The majority of the 30.4 million baby boomers expected to retire over the next six years are not financially prepared for retirement, particularly Black and Hispanic Americans and those without college degrees. That was one of the key findings of an econometric study commissioned by the Alliance for Lifetime Income, which was presented at the National Press Club on April 18.
The study looked at “peak baby boomers,” the last and largest cohort of the baby-boomer generation turning 65 between 2024 and 2030.
Peak boomers’ median retirement assets of $225,000 and Social Security are not adequate to maintain their pre-retirement level of living, said Robert Shapiro, chairman of economic advisory firm Sonecon and author of the study, during the presentation.

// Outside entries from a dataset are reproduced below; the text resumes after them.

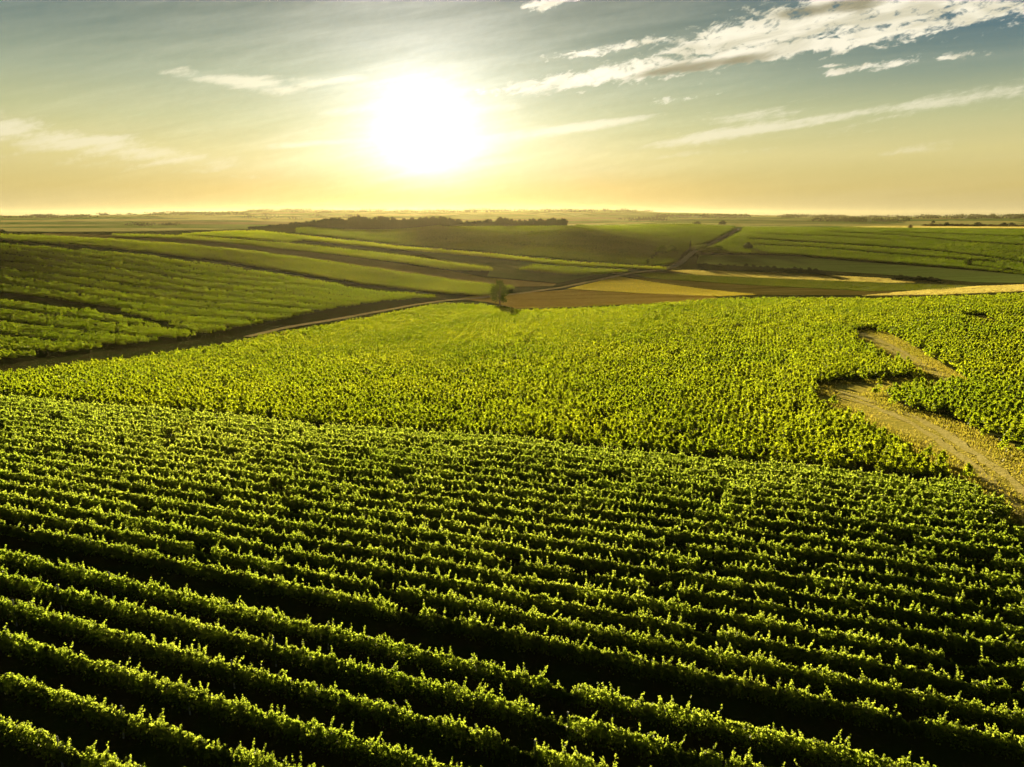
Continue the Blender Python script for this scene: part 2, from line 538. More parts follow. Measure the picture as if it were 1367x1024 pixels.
field_mat('dry_grass', (0.70, 0.58, 0.12, 1), (0.58, 0.50, 0.09, 1), (0.32, 0.34, 0.04, 1), 0.16, 1.6, None, 0.5)
field_mat('wheel_track', (0.78, 0.67, 0.24, 1), (0.70, 0.59, 0.19, 1), (0.52, 0.46, 0.11, 1), 0.2, 1.4, None, 0.5)
field_mat('track', (0.46, 0.37, 0.17, 1), (0.52, 0.42, 0.20, 1), (0.20, 0.17, 0.06, 1), 0.1, 1.0)
field_mat('road', (0.26, 0.235, 0.15, 1), (0.31, 0.28, 0.18, 1), (0.13, 0.115, 0.07, 1), 0.1, 1.0)
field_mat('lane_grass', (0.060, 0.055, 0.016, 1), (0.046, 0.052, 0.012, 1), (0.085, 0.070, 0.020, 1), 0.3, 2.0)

# bare and grassy soil near by; a patchwork of far fields, their colours paled to stand in for haze
m, q = mat('ground')
pos = q.node('ShaderNodeNewGeometry').outputs['Position']
a = q.noise(pos, 0.35, 5, 0.6)
b = q.noise(pos, 2.2, 5, 0.7)
near_c = q.mix(q.smooth(a, 0.38, 0.62), (0.060, 0.052, 0.018, 1), (0.046, 0.062, 0.014, 1))
near_c = q.mix(q.smooth(b, 0.52, 0.75), near_c, (0.10, 0.085, 0.034, 1))
mp = q.node('ShaderNodeMapping')
q.l.new(pos, mp.inputs[0])
mp.inputs['Rotation'].default_value = (0, 0, R(17))
mp.inputs['Scale'].default_value = (1 / 420, 1 / 260, 0)
vo = q.node('ShaderNodeTexVoronoi', feature='F1', distance='MANHATTAN')
q.l.new(mp.outputs[0], vo.inputs['Vector'])
vo.inputs['Scale'].default_value = 1.0
vo.inputs['Randomness'].default_value = 0.85
hs = q.node('ShaderNodeSeparateColor')
q.l.new(vo.outputs['Color'], hs.inputs[0])
far_c = q.ramp(hs.outputs[0], [(0.0, (0.132, 0.205, 0.037, 1)), (0.22, (0.203, 0.282, 0.051, 1)), (0.42, (0.304, 0.346, 0.080, 1)), (0.60, (0.600, 0.562, 0.184, 1)), (0.76, (0.143, 0.238, 0.037, 1)), (0.9, (0.324, 0.259, 0.092, 1))], 'CONSTANT')
far_c = q.mix(q.math('MULTIPLY', q.smooth(q.noise(pos, 0.004, 5, 0.65), 0.54, 0.62), 0.8), far_c, (0.07, 0.095, 0.03, 1))
ln = q.node('ShaderNodeVectorMath', operation='LENGTH')
q.l.new(pos, ln.inputs[0])
far_f = q.smooth(ln.outputs['Value'], 760, 1000)
finish(q, matt(q, q.mix(far_f, near_c, far_c), q.math('ADD', a, b), 0.5, 0.2))
M['ground'] = m


# ------------------------------------------------------------------ mesh helpers
def link(name, me, material, parent=None):
    o = bpy.data.objects.new(name, me)
    if material is not None and len(me.materials) == 0:
        me.materials.append(material)
    C.objects.link(o)
    if parent:
        o.parent = parent
    return o


def np_mesh(name, verts, quads):
    """verts (N,3), quads (M,4) -> mesh, fast."""
    me = bpy.data.meshes.new(name)
    me.vertices.add(len(verts))
    me.vertices.foreach_set('co', np.ascontiguousarray(verts, np.float32).ravel())
    me.loops.add(quads.size)
    me.loops.foreach_set('vertex_index', np.ascontiguousarray(quads, np.int32).ravel())
    me.polygons.add(len(quads))
    me.polygons.foreach_set('loop_start', np.arange(0, quads.size, quads.shape[1], dtype=np.int32))
    me.update(calc_edges=True)
    return me


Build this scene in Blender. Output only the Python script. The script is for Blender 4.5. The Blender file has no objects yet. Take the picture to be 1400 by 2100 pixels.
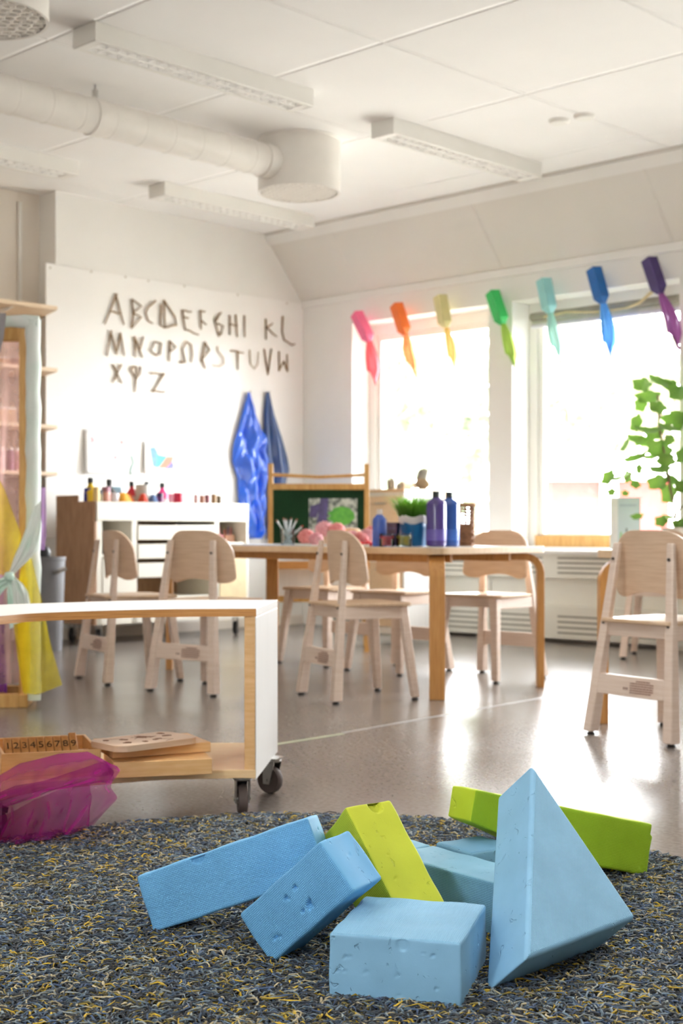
import bpy, bmesh, math, random
import numpy as np
from mathutils import Vector, Matrix
random.seed(7)
NR = np.random.default_rng(11)
S = bpy.context.scene
COL = S.collection
PI = math.pi
# ------------------------------------------------------------------ camera, light, exposure
FPX, CX, HY, CH = 2917.0, 700.0, 1088.0, 0.8        # focal length in px, principal x, horizon y, camera height (m)
cam_d = bpy.data.cameras.new('camera'); cam = bpy.data.objects.new('camera', cam_d); COL.objects.link(cam)
cam.location = (0, 0, CH); cam.rotation_euler = (PI/2, 0, 0)
cam_d.sensor_fit = 'VERTICAL'; cam_d.sensor_height = 36.0; cam_d.lens = 36.0*FPX/2100.0
cam_d.shift_y = (HY-1050.0)/2100.0
cam_d.clip_start = 0.05; cam_d.clip_end = 300
cam_d.dof.use_dof = True; cam_d.dof.focus_distance = 2.62; cam_d.dof.aperture_fstop = 6.0
S.camera = cam
wd = bpy.data.worlds.new('sky'); S.world = wd; wd.use_nodes = True
_bg = wd.node_tree.nodes['Background']; _bg.inputs[0].default_value = (0.955, 0.98, 1.0, 1); _bg.inputs[1].default_value = 30.0
S.view_settings.view_transform = 'Standard'; S.view_settings.look = 'None'
S.view_settings.exposure = 0.42; S.view_settings.gamma = 1.0; S.view_settings.use_curve_mapping = False
FILL_LAMP_W = 56.0                                       # watts of each lit ceiling luminaire (unseen row added over the near end as fill)
S.cycles.use_denoising = True
S.cycles.max_bounces = 10; S.cycles.diffuse_bounces = 6; S.cycles.transparent_max_bounces = 24
S.cycles.sample_clamp_indirect = 8.0; S.cycles.caustics_reflective = False; S.cycles.caustics_refractive = False

# ------------------------------------------------------------------ geometry of the room
TH = math.radians(46.0)
U = Vector((math.sin(TH), -math.cos(TH), 0)); W = Vector((-math.cos(TH), -math.sin(TH), 0))
C0 = Vector((-0.3346, 12.2, 0))                     # corner where the letter wall meets the window wall
RZ = -(PI/2-TH)                                     # local x = U (along the window wall), local y = -W (towards the windows)
RL = TH                                             # local x = -W (along the letter wall), local y = -U (into the letter wall)
CEIL = 3.28; ROOM_A = 11.2; ROOM_B = 11.2; SLANT = 2.75
def R(a, b, z=0): return C0 + U*a + W*b + Vector((0, 0, z))
def ab(p): d = Vector((p[0], p[1], 0))-C0; return d.dot(U), d.dot(W)
def at(px, py, Y): return Vector(((px-CX)*Y/FPX, Y, CH-(py-HY)*Y/FPX))
def onz(px, py, z): return at(px, py, (CH-z)*FPX/(py-HY))
def onleft(px, py, off=0.0):
    r = Vector(((px-CX)/FPX, 1, 0)); t = (C0.dot(U)+off)/r.dot(U); return at(px, py, t)
def onwin(px, py, off=0.0):
    r = Vector(((px-CX)/FPX, 1, 0)); t = (C0.dot(W)+off)/r.dot(W); return at(px, py, t)

# ------------------------------------------------------------------ materials
def lin(c):
    f = lambda v: v/12.92 if v <= .04045 else ((v+.055)/1.055)**2.4
    return tuple(f(x/255.0) for x in c)
def nd(nt, t, **kw):
    n = nt.nodes.new(t)
    for k, v in kw.items(): setattr(n, k, v)
    return n
def mat(name, rgb, rough=.6, metal=0, var=.06, scale=12, stretch=(1,1,1), bump=0.0, bscale=80, spec=.5, rgb2=None, coat=0, emit=None):
    m = bpy.data.materials.new(name); m.use_nodes = True; nt = m.node_tree; p = nt.nodes['Principled BSDF']; L = nt.links.new
    c = lin(rgb); c2 = lin(rgb2) if rgb2 else tuple(max(0, x*(1-var*2)) for x in c); c1 = c if rgb2 else tuple(min(1, x*(1+var)) for x in c)
    tc = nd(nt, 'ShaderNodeTexCoord'); mp = nd(nt, 'ShaderNodeMapping'); mp.inputs['Scale'].default_value = stretch
    L(tc.outputs['Object'], mp.inputs['Vector'])
    nz = nd(nt, 'ShaderNodeTexNoise'); nz.inputs['Scale'].default_value = scale; nz.inputs['Detail'].default_value = 5; L(mp.outputs[0], nz.inputs['Vector'])
    rp = nd(nt, 'ShaderNodeValToRGB'); rp.color_ramp.elements[0].position = .3; rp.color_ramp.elements[1].position = .72
    rp.color_ramp.elements[0].color = (*c2, 1); rp.color_ramp.elements[1].color = (*c1, 1)
    L(nz.outputs['Fac'], rp.inputs[0]); L(rp.outputs[0], p.inputs['Base Color'])
    p.inputs['Roughness'].default_value = rough; p.inputs['Metallic'].default_value = metal; p.inputs['Specular IOR Level'].default_value = spec
    if coat: p.inputs['Coat Weight'].default_value = coat; p.inputs['Coat Roughness'].default_value = .15
    if bump:
        n2 = nd(nt, 'ShaderNodeTexNoise'); n2.inputs['Scale'].default_value = bscale; n2.inputs['Detail'].default_value = 3; L(mp.outputs[0], n2.inputs['Vector'])
        b = nd(nt, 'ShaderNodeBump'); b.inputs['Strength'].default_value = bump; b.inputs['Distance'].default_value = .002
        L(n2.outputs['Fac'], b.inputs['Height']); L(b.outputs[0], p.inputs['Normal'])
    if emit: p.inputs['Emission Color'].default_value = (*emit[0], 1); p.inputs['Emission Strength'].default_value = emit[1]
    return m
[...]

Shapiro reported enormous gaps in retirement assets based on education, race and, to a lesser extent, gender.
More than 1 in 3 peak boomers (36%) are high school graduates who have median retirement savings of $75,000 for their “whole retirement apart from Social Security,” he said.
The 9% of peak boomers who don’t have high school diplomas face an even more precarious future, having median savings of $7,000.
“Those without a college degree are by and large not prepared for retirement. They have not saved enough,” Shapiro said.
The study also revealed significant savings disparities by race and gender. White Americans, for example, had median savings of $299,000 compared with $123,000 for Hispanics and $49,000 for Blacks.
Gender disparities were also large, with men having median savings of $269,000 compared with $185,000 for women.
The report also explored the impact of peak boomers’ exit from the workforce on the economy.
“We are looking at 10% of the labor force leaving,” Shapiro said.
Their departure will have significant effects because older workers, he said, “are by and large more productive than the rest of the labor force. They have more experience.”
Shapiro estimates that the retirement of peak boomers will lower productivity by just under 1% and reduce gross domestic product growth by 7.9% by 2030.
Some of the effects will be offset as people enter the workforce and jobs vacated by peak boomers are filled by those just behind them, Shapiro said.
Nevertheless, the impact is expected to be significant.
“There is certainly strong suggestive evidence that this will have a dampening effect on the trend growth rate over this period,” Shapiro said.